The deck features 36 illustrated cards, with meanings printed on each card in a conversational style, including several cards that only appear in this deck. Many of the meanings show a warm and freethinking view of life and love that is unusual in a deck of this vintage, making it the perfect deck for readings about romantic relationships or advice on life’s many choices.
The deck originally came with an instruction sheet in both Polish and English. A copy of that original instruction sheet can be downloaded here.
This was a very influential, or maybe I should say, much copied, deck. Copyright doesn’t seem to have worried anyone, and we see both the pictures and the meanings in card decks created by a number of different companies in the 1930s and 1940s.

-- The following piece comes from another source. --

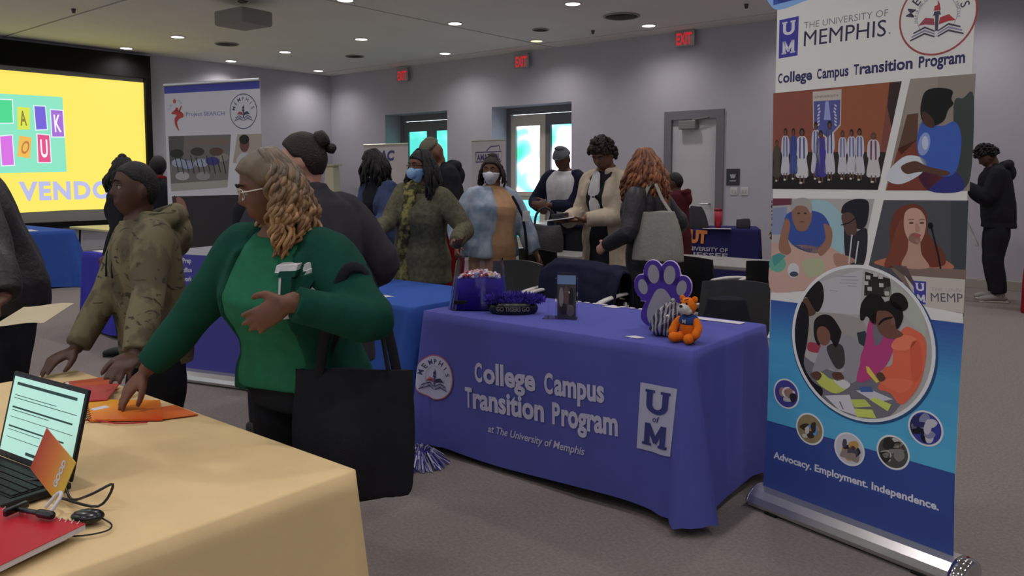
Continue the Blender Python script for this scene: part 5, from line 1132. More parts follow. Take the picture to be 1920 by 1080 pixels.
chair('dark grey armchair behind the lettered cloth beside the tan dress',-3.55,4.14,-90,GSH)
chair('armchair draped with a navy coat behind the lettered cloth',-2.93,4.14,-90)
chair('black armchair at the laptop-bag table, left of the trench coat',-4.02,5.48,82)
chair('black armchair behind the paw sign with its white arm showing',-2.76,5.72,80)
chair('black armchair partly hidden by the tall banner, at the grey table',-2.12,5.76,84)
chair('dark grey armchair behind the right end of the lettered cloth holding a black bag',-1.84,4.08,-82,GSH)
chair('black armchair behind the masked woman in olive',-5.66,5.05,-60)
chair('black armchair beside the light blue jacket',-6.75,5.5,-100)
o=M(); 
# navy coat over chair
m=M(); rows=[]
for yy,zz in ((-.095,.58),(-.11,.68),(-.135,.78),(-.17,.865),(-.235,.90),(-.32,.885),(-.35,.80),(-.36,.66)):
    rows.append([(xx,yy+.05*(xx/.24)**2+.006*math.sin(xx*31+zz*6),zz+.010*math.sin(xx*9)-.03*(abs(xx)>.26)) for xx in np.linspace(-.31,.31,22)])
m.loft([r+[(p[0]*.985,p[1]+(.012 if i>=4 else -.022),p[2]-(.020 if 2<i<6 else 0)) for p in r[::-1]] for i,r in enumerate(rows)])
c=m.build('draped_coat',NAVY,None,smooth=True,remesh=.012,post=folds(.006,22,4,.9)); c.location=(-2.93,4.14,.0); c.rotation_euler=(0,0,math.radians(-180)); tag(c,'navy coat draped over the chair back behind the lettered cloth','coat')
LB=FAB('light_blue_cloth','#9cc8e2')
m=M(); m.ell((0,0,.95),(.20,.13,.22)); m.ell((0,0,.72),(.24,.14,.26)); c=m.build('hanging_jacket',LB,None,remesh=.02,post=folds(.02,14,4,.4)); c.location=(-6.75,5.76,0.0); tag(c,'light blue jacket hung on a chair behind the charcoal jacket','jacket')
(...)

It has long been believed that Valmor commissioned the cards, and that they were most likely illustrated by Charles Dawson, one of the leading black artists and designers of the 1920s and 30s. Dawson worked at Valmor starting around 1928, and designed and illustrated their labels and advertisements during those early years. His work is distinctive, and the cards look like other illustrations he is known to have created. However, there is some doubt; Valmor didn’t own United Novelty, and there is no record of Valmor commissioning these, or any, cards. Most of Valmor's fortune-telling products seem to have been manufactured by other companies.
Research into card history, especially fortune telling card history, is notoriously difficult, very little documentation exists. John Choma provided this information about United Novelty, given weight to the idea that this was the company responsible for this deck:
The United Novelty Manufacturing Company’s founder, William Valentine Janicki (1892-1964), was Polish. He had emigrated to the United States in 1906 and became a naturalized citizen in 1914. At the turn of the century, Janicki's hometown of Poznań was in the part of Poland that was controlled by the German Empire, which might explain the deck's multilingual English/German/Polish instructions. By contrast, the founders of the Valmor Products Company, Morton G. Neumann and Rose J. Neumann, were both born in the United States, and were of Hungarian Jewish and Russian Jewish descent, respectively.